(SOURCE RECORDS):

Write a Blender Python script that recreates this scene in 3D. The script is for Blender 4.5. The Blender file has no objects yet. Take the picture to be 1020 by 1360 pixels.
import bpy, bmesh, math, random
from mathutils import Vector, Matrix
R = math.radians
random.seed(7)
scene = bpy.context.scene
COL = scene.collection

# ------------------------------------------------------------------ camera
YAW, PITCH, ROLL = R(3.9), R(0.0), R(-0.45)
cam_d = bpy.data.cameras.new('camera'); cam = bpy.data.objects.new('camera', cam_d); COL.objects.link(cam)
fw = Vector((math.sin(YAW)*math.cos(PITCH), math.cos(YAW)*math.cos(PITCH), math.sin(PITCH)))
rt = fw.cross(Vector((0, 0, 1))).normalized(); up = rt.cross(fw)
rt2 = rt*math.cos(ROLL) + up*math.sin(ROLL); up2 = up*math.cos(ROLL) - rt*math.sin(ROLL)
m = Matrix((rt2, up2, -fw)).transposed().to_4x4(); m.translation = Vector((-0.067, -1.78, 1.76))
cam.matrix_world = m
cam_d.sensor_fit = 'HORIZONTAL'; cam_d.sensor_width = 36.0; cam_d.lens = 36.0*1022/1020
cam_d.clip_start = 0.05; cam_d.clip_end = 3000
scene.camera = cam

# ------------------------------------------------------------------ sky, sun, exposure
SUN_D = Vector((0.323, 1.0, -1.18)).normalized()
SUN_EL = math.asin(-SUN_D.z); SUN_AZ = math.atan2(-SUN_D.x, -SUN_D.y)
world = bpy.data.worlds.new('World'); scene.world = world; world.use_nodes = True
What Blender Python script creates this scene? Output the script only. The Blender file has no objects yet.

(THE PROBLEM):
Reproduce each record shown above without altering a single word.

(SOLUTION TO THE PROBLEM):
Write a Blender Python script that recreates this scene in 3D. The script is for Blender 4.5. The Blender file has no objects yet. Take the picture to be 1020 by 1360 pixels.
import bpy, bmesh, math, random
from mathutils import Vector, Matrix
R = math.radians
random.seed(7)
scene = bpy.context.scene
COL = scene.collection

# ------------------------------------------------------------------ camera
YAW, PITCH, ROLL = R(3.9), R(0.0), R(-0.45)
cam_d = bpy.data.cameras.new('camera'); cam = bpy.data.objects.new('camera', cam_d); COL.objects.link(cam)
fw = Vector((math.sin(YAW)*math.cos(PITCH), math.cos(YAW)*math.cos(PITCH), math.sin(PITCH)))
rt = fw.cross(Vector((0, 0, 1))).normalized(); up = rt.cross(fw)
rt2 = rt*math.cos(ROLL) + up*math.sin(ROLL); up2 = up*math.cos(ROLL) - rt*math.sin(ROLL)
m = Matrix((rt2, up2, -fw)).transposed().to_4x4(); m.translation = Vector((-0.067, -1.78, 1.76))
cam.matrix_world = m
cam_d.sensor_fit = 'HORIZONTAL'; cam_d.sensor_width = 36.0; cam_d.lens = 36.0*1022/1020
cam_d.clip_start = 0.05; cam_d.clip_end = 3000
scene.camera = cam

# ------------------------------------------------------------------ sky, sun, exposure
SUN_D = Vector((0.323, 1.0, -1.18)).normalized()
SUN_EL = math.asin(-SUN_D.z); SUN_AZ = math.atan2(-SUN_D.x, -SUN_D.y)
world = bpy.data.worlds.new('World'); scene.world = world; world.use_nodes = True
What Blender Python script creates this scene? Output the script only. The Blender file has no objects yet.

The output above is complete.